A derrota do governo na Câmara ocorreu a despeito de uma série de tentativas do Planalto de organizar a pressão em torno dos deputados. As reuniões com líderes partidários da base aliada e o convite a ex-ministros do Meio Ambiente para que protestassem em Brasília contra a proposta dos ruralistas se mostraram ineficazes. Até mesmo pontos do relatório original de Aldo Rebelo apoiado pelo governo foram modificados sem grande resistência da própria base governista.
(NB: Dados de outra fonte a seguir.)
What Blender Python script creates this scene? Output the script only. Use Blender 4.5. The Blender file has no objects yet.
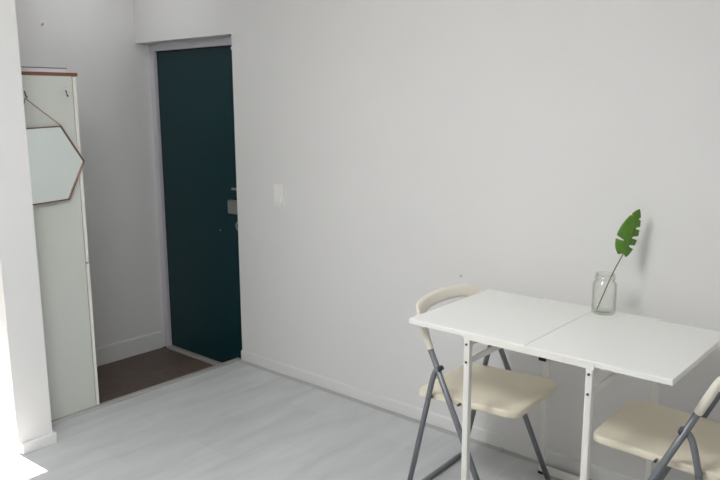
import bpy, bmesh, math, random
from mathutils import Vector, Matrix
random.seed(3)
S = bpy.context.scene
COL = S.collection

# ------------------------------------------------------------------ helpers
def link(name, bm, mat, parent=None, smooth=False, bevel=0.0, loc=None):
    me = bpy.data.meshes.new(name)
    bmesh.ops.recalc_face_normals(bm, faces=bm.faces)
    bm.to_mesh(me); bm.free()
    o = bpy.data.objects.new(name, me)
    COL.objects.link(o)
    if mat: me.materials.append(mat)
    if smooth:
        for p in me.polygons: p.use_smooth = True
    if bevel > 0:
        m = o.modifiers.new('bevel', 'BEVEL'); m.width = bevel; m.segments = 2; m.limit_method = 'ANGLE'
    if parent: o.parent = parent
    if loc: o.location = loc
    return o

def tag(o, label=None, cat=None, group=None, kind=None):
    if label: o['label'] = label
    if cat: o['category'] = cat
    if group: o['group'] = group
    if kind: o['kind'] = kind
    return o

def empty(name, loc, rz, label, cat, group=None):
    o = bpy.data.objects.new(name, None); COL.objects.link(o)
    o.empty_display_size = .05
    o.location = loc; o.rotation_euler = (0, 0, rz)
    return tag(o, label, cat, group)

def box(bm, x0, x1, y0, y1, z0, z1):
    vs = [bm.verts.new((x, y, z)) for z in (z0, z1) for y in (y0, y1) for x in (x0, x1)]
    for f in ((0,1,3,2), (4,6,7,5), (0,4,5,1), (2,3,7,6), (0,2,6,4), (1,5,7,3)):
        bm.faces.new([vs[i] for i in f])

def B(*boxes):
    bm = bmesh.new()
    for b in boxes: box(bm, *b)
    return bm

def tube(bm, pts, r, n=14, cap=True, sx=1.0):
    pts = [Vector(p) for p in pts]
    rings = []
    ref = Vector((0, 1, 0))
    for i, p in enumerate(pts):
        if i == 0: t = pts[1] - p
        elif i == len(pts) - 1: t = p - pts[i-1]
        else: t = (pts[i+1] - p).normalized() + (p - pts[i-1]).normalized()
        t.normalize()
        rr = ref if abs(t.dot(ref)) < .95 else Vector((0, 0, 1))
        a = t.cross(rr).normalized(); b = t.cross(a).normalized()
        rad = r[i] if isinstance(r, (list, tuple)) else r
        rings.append([bm.verts.new(p + a*math.cos(2*math.pi*k/n)*rad*sx + b*math.sin(2*math.pi*k/n)*rad) for k in range(n)])
    for A, C in zip(rings, rings[1:]):
        for k in range(n):
            bm.faces.new((A[k], A[(k+1) % n], C[(k+1) % n], C[k]))
    if cap:
        bm.faces.new(rings[0][::-1]); bm.faces.new(rings[-1])

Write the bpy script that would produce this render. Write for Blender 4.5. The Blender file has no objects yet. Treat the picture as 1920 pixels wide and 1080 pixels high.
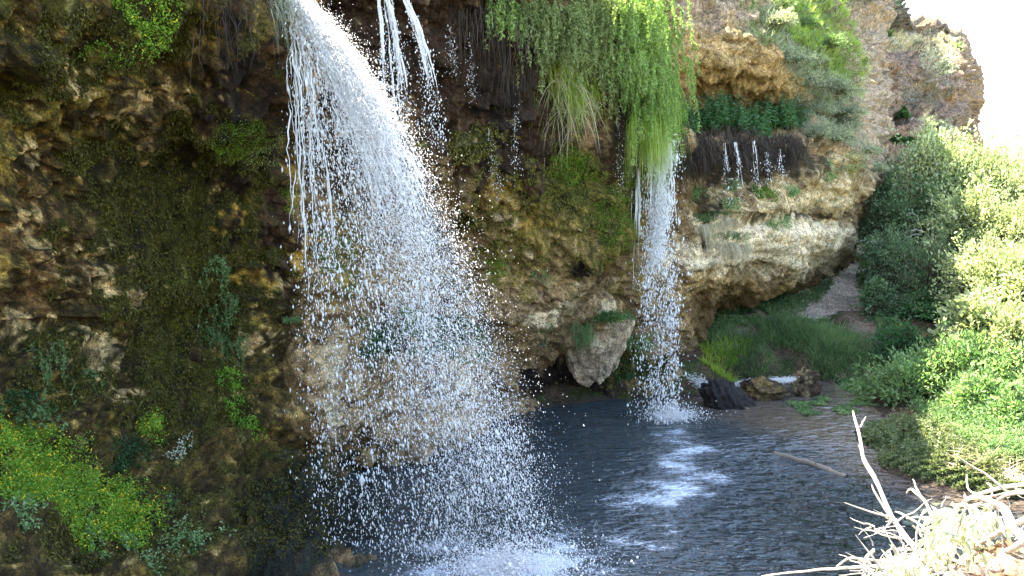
import bpy, math
import numpy as np
from mathutils import Vector

# ------------------------------------------------------------------ camera, sky, sun, exposure
S = bpy.context.scene
F = 1867.0
CAM = np.array([0.0, 0.0, 5.55])
PITCH = math.atan(250 / F)
cd = bpy.data.cameras.new('camera')
cam = bpy.data.objects.new('camera', cd)
S.collection.objects.link(cam)
cam.location = CAM
cam.rotation_euler = (math.pi / 2 - PITCH, 0, 0)
cd.sensor_width = 36
cd.lens = 36 * F / 1920
cd.clip_end = 4000
cd.clip_start = 0.1
S.camera = cam
SUN_EL = math.radians(58)
SUN_AZ = math.radians(-62)          # measured from +Y towards +X (negative = left of the view)
w = bpy.data.worlds.new('World'); S.world = w; w.use_nodes = True
nt = w.node_tree
sky = nt.nodes.new('ShaderNodeTexSky'); sky.sky_type = 'NISHITA'; sky.sun_disc = False
sky.sun_elevation = SUN_EL; sky.sun_rotation = SUN_AZ; sky.air_density = 1.0; sky.dust_density = 1.6
bg = nt.nodes['Background']; bg.inputs['Strength'].default_value = 0.15
nt.links.new(sky.outputs[0], bg.inputs['Color'])
sl = bpy.data.lights.new('sun', 'SUN'); sl.energy = 5.0; sl.angle = math.radians(0.5); sl.color = (1, .95, .87)
so = bpy.data.objects.new('sun', sl); S.collection.objects.link(so)
sd = Vector((math.cos(SUN_EL) * math.sin(SUN_AZ), math.cos(SUN_EL) * math.cos(SUN_AZ), math.sin(SUN_EL)))
so.rotation_euler = sd.to_track_quat('Z', 'Y').to_euler(); so.location = (-20, 20, 40)
S.view_settings.view_transform = 'Standard'; S.view_settings.look = 'None'
S.view_settings.gamma = 1; S.view_settings.exposure = 3.25
S.view_settings.use_white_balance = True; S.view_settings.white_balance_temperature = 7200

# ------------------------------------------------------------------ helpers: projection
cp, sp = math.cos(PITCH), math.sin(PITCH)
def pix(u, v, Y):
    u = np.asarray(u, float); v = np.asarray(v, float); Y = np.asarray(Y, float)
    a = (u - 960) / F; b = (540 - v) / F
    dy = cp + b * sp; dz = -sp + b * cp
    k = Y / dy
    return np.stack(np.broadcast_arrays(CAM[0] + a * k, CAM[1] + Y, CAM[2] + dz * k), -1)
def Yw(v, z=0.0):                    # distance at which the ray of row v meets height z
    b = (540 - v) / F
    return (z - CAM[2]) * (cp + b * sp) / (-sp + b * cp)
def wat(u, v, z=0.0): return pix(u, v, Yw(v, z))
def rng(s): return np.random.default_rng(s)
def norm(a): return a / np.maximum(np.linalg.norm(a, axis=-1, keepdims=True), 1e-9)
def sstep(a, b, x):
    t = np.clip((x - a) / (b - a), 0, 1); return t * t * (3 - 2 * t)

# ------------------------------------------------------------------ helpers: noise
_TB = np.random.default_rng(7).random(262144).astype(np.float32)
def _h(ix, iy, iz, s):
    return _TB[(((ix + 13 * s) & 63) << 12) | (((iy + 29 * s) & 63) << 6) | ((iz + 7 * s) & 63)]
def vnoise(p, s=0):
    i = np.floor(p).astype(np.int64); f = p - i; f = f * f * f * (f * (f * 6 - 15) + 10)
    x, y, z = i[..., 0], i[..., 1], i[..., 2]; r = 0
    for dx in (0, 1):
        wx = f[..., 0] if dx else 1 - f[..., 0]
        for dy in (0, 1):
            wy = f[..., 1] if dy else 1 - f[..., 1]
            for dz in (0, 1):
                wz = f[..., 2] if dz else 1 - f[..., 2]
                r = r + wx * wy * wz * _h(x + dx, y + dy, z + dz, s)
    return r
def fbm(p, o=4, s=0, gain=.5):
    a = 1; r = 0; t = 0
    for k in range(o):
        r = r + a * vnoise(p * 2.03 ** k + 17.3 * k, s + k); t += a; a *= gain
    return r / t
def ridged(p, o=4, s=0):
    a = 1; r = 0; t = 0
    for k in range(o):
        r = r + a * (1 - np.abs(2 * vnoise(p * 2.07 ** k + 9.1 * k, s + k) - 1)); t += a; a *= .5
    return r / t
def worley(p, s=0):
    i = np.floor(p).astype(np.int64); f = p - i
    b1 = np.full(p.shape[:-1], 9.0); b2 = b1.copy(); idv = np.zeros(p.shape[:-1])
    for dx in (-1, 0, 1):
        for dy in (-1, 0, 1):
            for dz in (-1, 0, 1):
                x, y, z = i[..., 0] + dx, i[..., 1] + dy, i[..., 2] + dz
                ox = dx + _h(x, y, z, s) - f[..., 0]; oy = dy + _h(x, y, z, s + 1) - f[..., 1]; oz = dz + _h(x, y, z, s + 2) - f[..., 2]
                d = ox * ox + oy * oy + oz * oz
                c = d < b1
                b2 = np.where(c, b1, np.minimum(b2, d)); idv = np.where(c, _h(x, y, z, s + 3), idv); b1 = np.where(c, d, b1)
    return np.sqrt(b1), np.sqrt(b2), idv

# ------------------------------------------------------------------ helpers: meshes and objects
COL = S.collection
def mesh(name, V, Fc, mat, smooth=True, col=None):
    """V (n,3), Fc (m,k) index array"""
    me = bpy.data.meshes.new(name)
    V = np.ascontiguousarray(V, np.float32).reshape(-1, 3); Fc = np.ascontiguousarray(Fc, np.int32)
    m, k = Fc.shape
    me.vertices.add(len(V)); me.vertices.foreach_set('co', V.ravel())
    me.loops.add(m * k); me.loops.foreach_set('vertex_index', Fc.ravel())
    me.polygons.add(m); me.polygons.foreach_set('loop_start', np.arange(0, m * k, k, dtype=np.int32))
    me.update(calc_edges=True)
    me.polygons.foreach_set('use_smooth', np.full(m, smooth))
    if col is not None:
        a = me.color_attributes.new('tone', 'FLOAT_COLOR', 'POINT')
        c = np.ones((len(V), 4), np.float32); c[:, :3] = col.reshape(-1, 3)
        a.data.foreach_set('color', c.ravel())
    me.materials.append(mat)
    return me
def obj(name, me, parent=None, label=None, cat=None, group=None, kind=None, loc=None):
    o = bpy.data.objects.new(name, me); COL.objects.link(o)
    if parent: o.parent = parent
    if loc is not None: o.location = loc
    if label: o['label'] = label
    if cat: o['category'] = cat
    if group: o['group'] = group
    if kind: o['kind'] = kind
    return o
def thing(name, loc, label, cat, group=None): return obj(name, None, None, label, cat, group, None, tuple(float(q) for q in loc))
def part(name, geo, mat, par, smooth=True, kind=None, col=None):
    V, Fc = geo
    base = np.array(par.location)
    return obj(name, mesh(name, V - base, Fc, mat, smooth, col), par, kind=kind)
def grid_faces(nv, nu):
    i = np.arange(nv * nu).reshape(nv, nu)
    return np.stack([i[:-1, :-1], i[1:, :-1], i[1:, 1:], i[:-1, 1:]], -1).reshape(-1, 4)
def grid_normals(P):
    n = norm(np.cross(np.gradient(P, axis=1), np.gradient(P, axis=0)))
    return n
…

Foi aprovado, por exemplo, o artigo que isenta proprietários de imóveis de até quatro módulos fiscais (de 20 a 400 hectares, dependendo do Estado) de recompor o desmate em APP, feito antes de junho de 2008. O governo também era contrário à inclusão das APPs no percentual mínimo de reserva legal (área preservada de desmatamento) das propriedades. Na prática, essa medida reduz a área que os produtores são obrigados a conservar – 80% da propriedade na Amazônia, 35% no Cerrado e 20% nos demais biomas.
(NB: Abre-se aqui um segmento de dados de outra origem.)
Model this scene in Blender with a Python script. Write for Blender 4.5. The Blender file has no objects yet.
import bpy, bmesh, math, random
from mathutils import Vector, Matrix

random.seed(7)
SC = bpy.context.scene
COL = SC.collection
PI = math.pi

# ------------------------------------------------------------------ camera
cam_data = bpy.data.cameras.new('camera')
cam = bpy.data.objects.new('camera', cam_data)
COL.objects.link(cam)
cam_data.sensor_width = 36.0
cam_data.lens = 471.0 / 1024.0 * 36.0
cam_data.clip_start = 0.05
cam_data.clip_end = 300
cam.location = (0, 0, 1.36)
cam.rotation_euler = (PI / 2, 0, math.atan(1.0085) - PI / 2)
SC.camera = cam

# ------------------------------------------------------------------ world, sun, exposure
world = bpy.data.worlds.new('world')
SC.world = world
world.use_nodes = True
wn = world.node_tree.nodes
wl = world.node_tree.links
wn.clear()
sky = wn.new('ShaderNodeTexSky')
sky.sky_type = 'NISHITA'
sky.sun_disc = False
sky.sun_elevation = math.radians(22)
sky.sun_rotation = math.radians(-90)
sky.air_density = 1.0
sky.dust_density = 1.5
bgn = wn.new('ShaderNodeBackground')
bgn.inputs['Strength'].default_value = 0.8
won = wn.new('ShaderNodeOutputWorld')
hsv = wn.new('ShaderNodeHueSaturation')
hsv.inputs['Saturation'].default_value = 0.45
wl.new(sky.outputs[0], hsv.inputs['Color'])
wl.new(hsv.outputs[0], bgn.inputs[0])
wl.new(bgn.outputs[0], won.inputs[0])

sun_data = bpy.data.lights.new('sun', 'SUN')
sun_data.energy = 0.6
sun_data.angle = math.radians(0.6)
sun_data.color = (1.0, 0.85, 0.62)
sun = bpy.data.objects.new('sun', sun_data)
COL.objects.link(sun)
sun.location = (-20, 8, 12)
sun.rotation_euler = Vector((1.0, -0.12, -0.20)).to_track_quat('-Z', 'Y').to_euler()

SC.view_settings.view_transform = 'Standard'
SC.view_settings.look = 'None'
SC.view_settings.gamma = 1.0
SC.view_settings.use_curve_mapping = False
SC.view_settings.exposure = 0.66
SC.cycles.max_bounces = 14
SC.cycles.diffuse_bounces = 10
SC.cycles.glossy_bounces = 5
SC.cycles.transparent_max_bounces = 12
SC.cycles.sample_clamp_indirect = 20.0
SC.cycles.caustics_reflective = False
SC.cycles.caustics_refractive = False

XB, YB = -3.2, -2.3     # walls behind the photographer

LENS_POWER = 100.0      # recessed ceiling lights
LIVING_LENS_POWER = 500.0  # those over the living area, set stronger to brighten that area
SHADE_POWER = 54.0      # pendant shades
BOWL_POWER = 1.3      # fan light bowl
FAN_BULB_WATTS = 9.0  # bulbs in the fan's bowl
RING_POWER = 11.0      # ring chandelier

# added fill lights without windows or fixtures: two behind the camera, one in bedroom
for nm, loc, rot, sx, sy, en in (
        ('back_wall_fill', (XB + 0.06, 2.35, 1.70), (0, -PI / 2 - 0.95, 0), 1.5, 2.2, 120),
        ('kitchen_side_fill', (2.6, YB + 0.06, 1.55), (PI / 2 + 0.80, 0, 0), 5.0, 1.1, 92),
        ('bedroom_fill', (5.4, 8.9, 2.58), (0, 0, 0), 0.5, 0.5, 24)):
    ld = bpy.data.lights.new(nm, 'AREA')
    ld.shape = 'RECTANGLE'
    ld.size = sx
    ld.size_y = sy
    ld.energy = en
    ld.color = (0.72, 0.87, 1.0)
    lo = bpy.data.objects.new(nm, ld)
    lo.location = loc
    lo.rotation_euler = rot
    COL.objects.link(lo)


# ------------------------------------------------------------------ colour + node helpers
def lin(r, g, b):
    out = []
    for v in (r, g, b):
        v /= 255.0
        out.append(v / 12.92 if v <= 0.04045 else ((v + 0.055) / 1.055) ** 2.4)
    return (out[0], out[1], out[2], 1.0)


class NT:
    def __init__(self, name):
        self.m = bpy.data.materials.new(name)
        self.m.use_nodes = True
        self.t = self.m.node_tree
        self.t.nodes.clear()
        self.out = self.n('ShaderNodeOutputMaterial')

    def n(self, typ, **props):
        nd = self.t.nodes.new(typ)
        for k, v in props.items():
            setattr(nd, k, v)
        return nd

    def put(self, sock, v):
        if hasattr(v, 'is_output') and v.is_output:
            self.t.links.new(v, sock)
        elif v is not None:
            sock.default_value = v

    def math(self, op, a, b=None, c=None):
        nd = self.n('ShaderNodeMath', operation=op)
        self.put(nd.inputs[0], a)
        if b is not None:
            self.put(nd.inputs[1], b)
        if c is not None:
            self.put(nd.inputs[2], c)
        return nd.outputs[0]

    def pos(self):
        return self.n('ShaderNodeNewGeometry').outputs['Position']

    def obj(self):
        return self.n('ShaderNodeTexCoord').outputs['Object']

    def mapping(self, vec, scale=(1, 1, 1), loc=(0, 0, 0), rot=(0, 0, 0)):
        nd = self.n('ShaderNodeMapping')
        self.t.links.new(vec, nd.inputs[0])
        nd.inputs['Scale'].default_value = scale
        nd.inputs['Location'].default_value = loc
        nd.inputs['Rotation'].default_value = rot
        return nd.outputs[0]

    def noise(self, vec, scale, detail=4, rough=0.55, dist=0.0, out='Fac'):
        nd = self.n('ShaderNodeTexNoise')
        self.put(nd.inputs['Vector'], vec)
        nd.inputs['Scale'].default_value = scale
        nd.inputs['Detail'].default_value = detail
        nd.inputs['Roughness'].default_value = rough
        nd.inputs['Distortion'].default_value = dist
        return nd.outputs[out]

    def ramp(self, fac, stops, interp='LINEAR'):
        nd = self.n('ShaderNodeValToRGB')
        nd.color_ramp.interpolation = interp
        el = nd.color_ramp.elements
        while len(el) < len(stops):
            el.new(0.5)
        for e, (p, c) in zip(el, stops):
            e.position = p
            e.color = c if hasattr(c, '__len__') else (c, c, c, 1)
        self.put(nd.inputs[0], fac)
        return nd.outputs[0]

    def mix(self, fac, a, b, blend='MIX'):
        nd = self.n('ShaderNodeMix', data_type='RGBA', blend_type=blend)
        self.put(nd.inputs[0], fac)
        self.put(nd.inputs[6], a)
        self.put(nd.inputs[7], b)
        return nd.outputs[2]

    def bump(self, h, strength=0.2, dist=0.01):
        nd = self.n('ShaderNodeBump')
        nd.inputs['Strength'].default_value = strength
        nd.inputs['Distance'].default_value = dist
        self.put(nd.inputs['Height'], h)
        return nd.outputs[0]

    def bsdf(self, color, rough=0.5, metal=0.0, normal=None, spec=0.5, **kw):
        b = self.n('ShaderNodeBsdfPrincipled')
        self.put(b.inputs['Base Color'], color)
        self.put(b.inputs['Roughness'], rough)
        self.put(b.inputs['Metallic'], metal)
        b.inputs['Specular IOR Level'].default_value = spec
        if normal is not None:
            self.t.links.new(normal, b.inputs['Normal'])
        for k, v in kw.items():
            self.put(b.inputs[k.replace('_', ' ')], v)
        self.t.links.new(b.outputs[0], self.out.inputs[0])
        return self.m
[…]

Apesar da aprovação na Câmara, a reação do governo mostra que a polêmica acerca do Código Florestal está longe do fim. No Senado, os ruralistas pretendem ocupar a relatoria do projeto de lei, cargo com maior influência sobre o teor final da proposta, e alterar pontos que ainda os desagradam. O mais cotado para a tarefa é o peemedebista Luiz Henrique da Silveira. Como governador de Santa Catarina, em 2009, ele sancionou uma lei estadual – hoje questionada no Supremo Tribunal Federal (STF) – que autorizou seu Estado a, por exemplo, definir áreas de APP menores que as previstas no Código Florestal. Ainda há divergências também sobre se o texto aprovado pela Câmara traz a anistia ao desmatamento de APPs, conforme aponta o governo. Segundo o deputado Aldo Rebelo, a União definirá as áreas que terão de ser reflorestadas no decreto de regulamentação da lei. “Há uma série de desinformações que têm circulado pelo governo”, diz Rebelo.

 

A discórdia continua: aprovado por ampla maioria na Câmara dos Deputados, o texto que desagradou o governo agora será discutido no Senado

Outra mudança que os ruralistas querem inserir no Código Florestal é a extensão do prazo para o agricultor aderir aos programas de recuperação ambiental, o que permitirá a troca das multas por reflorestamento. No texto aprovado pela Câmara, os produtores têm 90 dias para fazer o levantamento das áreas degradadas. A bancada quer recuperar o texto original de Rebelo, que estabelece um prazo de cinco anos para que os Estados concluam o Zoneamento Ecológico Econômico (ZEE, a definição das atividades que podem ser desenvolvidas de forma sustentável em cada território) e os produtores se enquadrem na legislação ambiental. “O produtor não tem condições de atender a isso, nem há gente suficiente com capacidade para fazer o estudo da área conservada de tantas propriedades”, afirma o deputado Abelardo Lupion (DEM-PR).

O pleito dos ruralistas que deve motivar maior resistência do governo federal é o aumento da autonomia dos Estados na regulamentação do meio ambiente. No texto aprovado na Câmara, avalia o governo, há perda de poderes para a União. “Cada Estado sabe de seu meio ambiente e deve poder legislar sobre ele”, afirma o deputado Moreira Mendes (PPS-RO). Aldo Rebelo rebate, dizendo que as normas federais devem prevalecer sobre as normas estaduais. Ainda assim, a bronca de ambientalistas e do Palácio do Planalto foi grande. Ao fim da sessão que aprovou o novo código, o líder do governo na Câmara, deputado Cândido Vaccarezza (PT-SP), escancarou a insatisfação com as mudanças conquistadas pelos ruralistas. “A presidente Dilma considera essa emenda uma vergonha”, disse. A presidente prometeu vetar a lei se ela for aprovada da mesma maneira no Senado.